Drop the back seat and that balloons to 1620 litres or, in real terms, a load tray close to 1.8 metres long and about a metre wide at the narrowest point.

The all-wheel-drive system uses the familiar Haldex coupling to transfer torque to the rear wheels when it is needed (meaning that, for a lot of the time, Scout is a regular front-wheel-driver) and delivers as much as is needed at the time it is needed rather than acting as an on-off switch for the prodigious torque.

It is smooth and, funnily enough, was most noticeable and appreciated for what it did not do. Full-bore starts from traffic lights on wet roads were fuss-free and absolutely devoid of wheelspin or axle tramp.

So nothing has changed. Scout is still an evergreen and the 103-kilowatt diesel engine is as strong as an ox.

Nothing has changed? Well, actually, yes: the six-speed DSG that has been ported across from Volkswagen, where it does service in a number of models.

Believe it or not, the DSG does a fair old job of changing Scout's overall character in two ways.

In the first instance it smooths out the torque delivery of the diesel (320 Newton-metres that hits at 1750rpm and drops off at 2500rpm) in a way that the manual transmission cannot and absolutely crushes any kind of driveline shift shock.

Second (and this is the bit we liked) it gives the diesel a degree of driving sportiness that is just impossible with the manual gearbox.

The DSG, you see, sets itself for the next shift with the taller or lower gear essentially preset and when the shift does come it is quick, smooth and soft.

The manual, on the other hand, has to be used in a more deliberate fashion because of the large torque load and the noticeable weighting on the clutch.

So upshifts can be done with reasonable speed but downshifts are slower and the clutch is released softly rather than banged out.

DSG has a secondary shift gate that allows for a sequential manual transmission but what we really would have liked, just for the fun times, were paddle shifters, those steering column-mounted up and down shifters that mean gears are changed without moving a hand from the steering wheel to flick a shift lever.

Yes, we know it's a regular sort of station wagon and yes, we know it isn't meant to be at all sporty, but believe it or not, the Scout can actually be quite an involving car and even more so with the DSG.

By the way, without even trying we were able to match ŠKODA's official ADR81/02 6.1 litres/1001un average fuel consumption figure, making the 1570 kilogram wagon one of the most fuel-efficient mid-size StIVs we have ever driven.

Bottom line? The Scout is a good, sensible all-rounder and the DSG is well worth the $2300 impost over the manual gearbox.

ŠKODA Octavia Scout

$41,790 (not including statutory and dealer charges or options)

Length 4584mm
Width 1784mm
Height 1533mm
Wheelbase 2577mm
Tracks (f/r) 1531mm/1500mm
Ground clearance 180mm
Weight 1570kg
Cargo space 580-1620 litres

Turbocharged and intercooled 2.0-litre, inline four-cylinder with single overhead camshaft and common-rail, high-pressure, direct-fuel-injection. 103 kilowatts at 4200rpm, 320Nm at 1750-2500rpm. Six-speed automatic.

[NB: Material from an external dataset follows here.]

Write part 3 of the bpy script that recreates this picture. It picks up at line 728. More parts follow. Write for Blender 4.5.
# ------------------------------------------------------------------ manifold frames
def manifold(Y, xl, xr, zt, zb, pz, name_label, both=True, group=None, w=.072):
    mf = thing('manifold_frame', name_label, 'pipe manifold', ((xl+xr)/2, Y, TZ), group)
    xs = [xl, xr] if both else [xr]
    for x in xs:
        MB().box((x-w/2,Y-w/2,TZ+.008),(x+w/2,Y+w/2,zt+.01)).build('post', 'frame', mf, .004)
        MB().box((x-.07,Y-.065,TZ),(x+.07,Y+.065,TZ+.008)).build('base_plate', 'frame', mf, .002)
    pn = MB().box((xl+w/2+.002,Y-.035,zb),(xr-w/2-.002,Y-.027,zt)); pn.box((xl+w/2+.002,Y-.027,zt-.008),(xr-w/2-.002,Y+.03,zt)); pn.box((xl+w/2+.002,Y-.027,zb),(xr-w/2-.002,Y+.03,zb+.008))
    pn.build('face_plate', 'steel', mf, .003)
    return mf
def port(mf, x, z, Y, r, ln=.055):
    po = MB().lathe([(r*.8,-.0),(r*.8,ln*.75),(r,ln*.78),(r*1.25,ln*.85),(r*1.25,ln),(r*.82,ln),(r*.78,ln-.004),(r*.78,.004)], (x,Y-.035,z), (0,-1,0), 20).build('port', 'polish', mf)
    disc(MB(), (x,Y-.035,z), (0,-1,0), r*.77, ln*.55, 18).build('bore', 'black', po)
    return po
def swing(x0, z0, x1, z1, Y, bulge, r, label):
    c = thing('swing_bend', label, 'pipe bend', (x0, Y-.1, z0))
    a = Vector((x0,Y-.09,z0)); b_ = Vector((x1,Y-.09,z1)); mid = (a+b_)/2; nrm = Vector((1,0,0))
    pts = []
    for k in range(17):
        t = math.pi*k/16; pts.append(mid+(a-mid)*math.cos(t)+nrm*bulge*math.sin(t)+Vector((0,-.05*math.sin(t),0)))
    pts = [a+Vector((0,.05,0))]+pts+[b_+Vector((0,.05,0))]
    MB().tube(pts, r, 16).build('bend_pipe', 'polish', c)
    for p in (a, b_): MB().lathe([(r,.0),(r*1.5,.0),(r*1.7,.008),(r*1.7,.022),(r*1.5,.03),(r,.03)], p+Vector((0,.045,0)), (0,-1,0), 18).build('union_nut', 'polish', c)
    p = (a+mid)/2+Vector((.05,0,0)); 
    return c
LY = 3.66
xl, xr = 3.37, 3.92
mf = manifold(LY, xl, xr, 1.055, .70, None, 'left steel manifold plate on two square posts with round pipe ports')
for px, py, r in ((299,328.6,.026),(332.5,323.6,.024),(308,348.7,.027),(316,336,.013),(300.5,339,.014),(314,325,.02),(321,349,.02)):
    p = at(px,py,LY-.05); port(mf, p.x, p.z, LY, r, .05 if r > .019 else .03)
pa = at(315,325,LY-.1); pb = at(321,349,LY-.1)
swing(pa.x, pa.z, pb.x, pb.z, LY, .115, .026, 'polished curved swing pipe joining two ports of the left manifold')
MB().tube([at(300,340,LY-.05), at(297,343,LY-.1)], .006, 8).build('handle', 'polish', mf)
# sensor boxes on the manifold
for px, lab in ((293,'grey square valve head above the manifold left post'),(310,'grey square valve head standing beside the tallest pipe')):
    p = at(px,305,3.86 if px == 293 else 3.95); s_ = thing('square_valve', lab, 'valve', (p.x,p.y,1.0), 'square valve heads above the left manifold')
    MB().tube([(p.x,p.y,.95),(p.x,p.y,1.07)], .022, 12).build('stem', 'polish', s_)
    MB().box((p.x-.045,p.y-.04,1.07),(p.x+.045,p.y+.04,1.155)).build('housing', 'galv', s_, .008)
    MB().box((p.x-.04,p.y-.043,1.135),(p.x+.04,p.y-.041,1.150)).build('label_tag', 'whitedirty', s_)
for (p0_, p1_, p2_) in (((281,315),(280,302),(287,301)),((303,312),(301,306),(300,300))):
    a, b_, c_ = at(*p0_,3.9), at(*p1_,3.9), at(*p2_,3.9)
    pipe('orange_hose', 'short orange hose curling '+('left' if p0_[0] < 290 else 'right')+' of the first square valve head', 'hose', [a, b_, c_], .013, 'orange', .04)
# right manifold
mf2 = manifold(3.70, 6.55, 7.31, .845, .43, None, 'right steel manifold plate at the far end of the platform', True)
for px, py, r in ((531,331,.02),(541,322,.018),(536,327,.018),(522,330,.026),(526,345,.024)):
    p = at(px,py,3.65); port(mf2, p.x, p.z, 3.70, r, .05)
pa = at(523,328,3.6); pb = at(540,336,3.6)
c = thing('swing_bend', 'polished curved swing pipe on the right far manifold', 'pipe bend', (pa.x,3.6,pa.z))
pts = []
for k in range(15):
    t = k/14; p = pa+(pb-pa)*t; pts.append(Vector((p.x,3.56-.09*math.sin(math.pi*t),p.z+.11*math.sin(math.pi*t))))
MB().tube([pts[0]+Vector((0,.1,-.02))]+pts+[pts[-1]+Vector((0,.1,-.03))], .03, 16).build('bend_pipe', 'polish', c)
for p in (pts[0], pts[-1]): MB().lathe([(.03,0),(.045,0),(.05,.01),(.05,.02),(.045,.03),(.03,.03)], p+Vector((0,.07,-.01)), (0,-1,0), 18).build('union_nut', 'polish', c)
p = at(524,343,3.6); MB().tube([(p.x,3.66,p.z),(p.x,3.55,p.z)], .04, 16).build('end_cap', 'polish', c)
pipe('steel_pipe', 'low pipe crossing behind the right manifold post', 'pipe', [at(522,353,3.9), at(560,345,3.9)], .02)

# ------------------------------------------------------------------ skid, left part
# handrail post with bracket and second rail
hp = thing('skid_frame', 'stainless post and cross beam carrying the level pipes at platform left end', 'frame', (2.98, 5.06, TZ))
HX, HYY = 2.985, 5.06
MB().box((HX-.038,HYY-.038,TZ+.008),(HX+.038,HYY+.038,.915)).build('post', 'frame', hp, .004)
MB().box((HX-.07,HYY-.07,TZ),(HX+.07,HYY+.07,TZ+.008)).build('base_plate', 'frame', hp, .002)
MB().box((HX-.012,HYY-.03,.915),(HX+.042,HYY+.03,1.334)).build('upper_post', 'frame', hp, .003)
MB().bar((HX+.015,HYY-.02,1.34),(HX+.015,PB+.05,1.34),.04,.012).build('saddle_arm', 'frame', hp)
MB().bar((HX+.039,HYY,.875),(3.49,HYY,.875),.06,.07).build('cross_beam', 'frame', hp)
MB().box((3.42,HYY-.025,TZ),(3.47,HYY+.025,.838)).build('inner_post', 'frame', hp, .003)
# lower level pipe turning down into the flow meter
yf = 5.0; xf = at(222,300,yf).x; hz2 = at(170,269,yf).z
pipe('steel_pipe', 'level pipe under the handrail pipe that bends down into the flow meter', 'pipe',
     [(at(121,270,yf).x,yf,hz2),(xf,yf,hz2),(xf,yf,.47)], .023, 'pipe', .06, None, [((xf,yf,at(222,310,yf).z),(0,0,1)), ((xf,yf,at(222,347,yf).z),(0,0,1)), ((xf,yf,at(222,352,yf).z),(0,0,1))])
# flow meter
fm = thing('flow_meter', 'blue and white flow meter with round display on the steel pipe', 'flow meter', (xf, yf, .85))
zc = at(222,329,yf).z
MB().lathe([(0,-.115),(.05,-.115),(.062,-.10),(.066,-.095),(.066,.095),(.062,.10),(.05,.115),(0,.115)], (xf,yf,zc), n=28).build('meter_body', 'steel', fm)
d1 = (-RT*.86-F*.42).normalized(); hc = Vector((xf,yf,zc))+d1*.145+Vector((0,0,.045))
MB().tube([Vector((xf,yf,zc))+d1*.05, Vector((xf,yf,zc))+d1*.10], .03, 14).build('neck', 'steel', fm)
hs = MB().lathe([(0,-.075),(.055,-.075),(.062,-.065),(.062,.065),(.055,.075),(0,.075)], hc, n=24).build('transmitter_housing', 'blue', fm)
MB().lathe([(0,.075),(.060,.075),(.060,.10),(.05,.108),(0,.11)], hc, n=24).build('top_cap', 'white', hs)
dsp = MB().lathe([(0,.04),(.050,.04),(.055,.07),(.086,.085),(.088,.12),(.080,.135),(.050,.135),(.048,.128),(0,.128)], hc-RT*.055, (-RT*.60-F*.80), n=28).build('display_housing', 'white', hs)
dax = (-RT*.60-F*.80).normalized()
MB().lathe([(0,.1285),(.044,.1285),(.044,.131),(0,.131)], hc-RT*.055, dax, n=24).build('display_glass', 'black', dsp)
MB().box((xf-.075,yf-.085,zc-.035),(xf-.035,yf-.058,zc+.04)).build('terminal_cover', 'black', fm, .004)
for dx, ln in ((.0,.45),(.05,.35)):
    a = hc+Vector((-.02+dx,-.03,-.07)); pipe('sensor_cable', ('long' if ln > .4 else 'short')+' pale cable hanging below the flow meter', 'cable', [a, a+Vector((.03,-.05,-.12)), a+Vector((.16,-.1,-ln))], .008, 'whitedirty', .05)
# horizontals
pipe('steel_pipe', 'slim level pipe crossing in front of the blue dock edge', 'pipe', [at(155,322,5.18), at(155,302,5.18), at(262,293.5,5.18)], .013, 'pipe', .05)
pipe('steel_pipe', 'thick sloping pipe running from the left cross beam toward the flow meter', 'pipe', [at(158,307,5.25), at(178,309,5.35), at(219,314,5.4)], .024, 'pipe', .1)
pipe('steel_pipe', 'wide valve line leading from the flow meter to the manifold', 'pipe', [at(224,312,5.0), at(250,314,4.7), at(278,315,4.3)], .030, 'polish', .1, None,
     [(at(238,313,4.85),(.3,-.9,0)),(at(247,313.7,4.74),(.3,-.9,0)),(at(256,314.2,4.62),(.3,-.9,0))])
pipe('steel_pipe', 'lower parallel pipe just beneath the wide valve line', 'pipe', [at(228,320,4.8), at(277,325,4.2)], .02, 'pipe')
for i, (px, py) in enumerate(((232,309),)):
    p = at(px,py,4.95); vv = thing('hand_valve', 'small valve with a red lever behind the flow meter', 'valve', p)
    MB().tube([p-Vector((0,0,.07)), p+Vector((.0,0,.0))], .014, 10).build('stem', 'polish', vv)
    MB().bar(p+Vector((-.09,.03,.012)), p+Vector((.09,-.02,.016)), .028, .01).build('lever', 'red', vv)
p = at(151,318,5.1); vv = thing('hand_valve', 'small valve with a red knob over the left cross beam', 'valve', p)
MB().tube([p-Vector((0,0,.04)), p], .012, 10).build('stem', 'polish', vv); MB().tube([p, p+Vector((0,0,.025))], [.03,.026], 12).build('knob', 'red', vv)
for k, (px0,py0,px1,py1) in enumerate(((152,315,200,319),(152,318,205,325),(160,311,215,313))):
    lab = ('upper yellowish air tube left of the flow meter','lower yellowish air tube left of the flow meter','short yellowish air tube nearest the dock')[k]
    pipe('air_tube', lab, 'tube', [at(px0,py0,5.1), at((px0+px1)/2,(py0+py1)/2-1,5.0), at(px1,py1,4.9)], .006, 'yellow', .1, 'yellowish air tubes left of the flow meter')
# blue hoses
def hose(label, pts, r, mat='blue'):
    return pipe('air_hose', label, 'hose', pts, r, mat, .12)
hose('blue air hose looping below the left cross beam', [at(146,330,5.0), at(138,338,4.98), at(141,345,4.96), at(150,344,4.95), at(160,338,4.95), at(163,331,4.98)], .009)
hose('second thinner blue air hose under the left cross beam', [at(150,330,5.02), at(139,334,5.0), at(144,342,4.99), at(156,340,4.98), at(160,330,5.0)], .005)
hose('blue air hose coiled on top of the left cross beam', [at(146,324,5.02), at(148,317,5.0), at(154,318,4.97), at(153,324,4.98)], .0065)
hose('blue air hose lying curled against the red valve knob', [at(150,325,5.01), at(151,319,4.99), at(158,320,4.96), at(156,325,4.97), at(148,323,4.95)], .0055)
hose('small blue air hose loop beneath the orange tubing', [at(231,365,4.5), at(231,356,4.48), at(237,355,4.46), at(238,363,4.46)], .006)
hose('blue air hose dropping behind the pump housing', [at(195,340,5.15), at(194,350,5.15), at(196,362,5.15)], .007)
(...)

Front, transverse engine, all-wheel-drive, drive- shaft-mounted Haldex clutch, electro-hydraulically assisted rack and pinion steering, four-wheel disc brakes, anti-lock brakes, electronic brakeforce distribution, traction control, electronic stability control, 17x7-inch alloy wheels, 225/50R17 tyres.

Independent MacPherson struts with lower links, coil springs, telescopic dampers and anti-roll bar front, "multi-element" axle with longitudinal and transverse links, coil springs, telescopic dampers and anti-roll bar.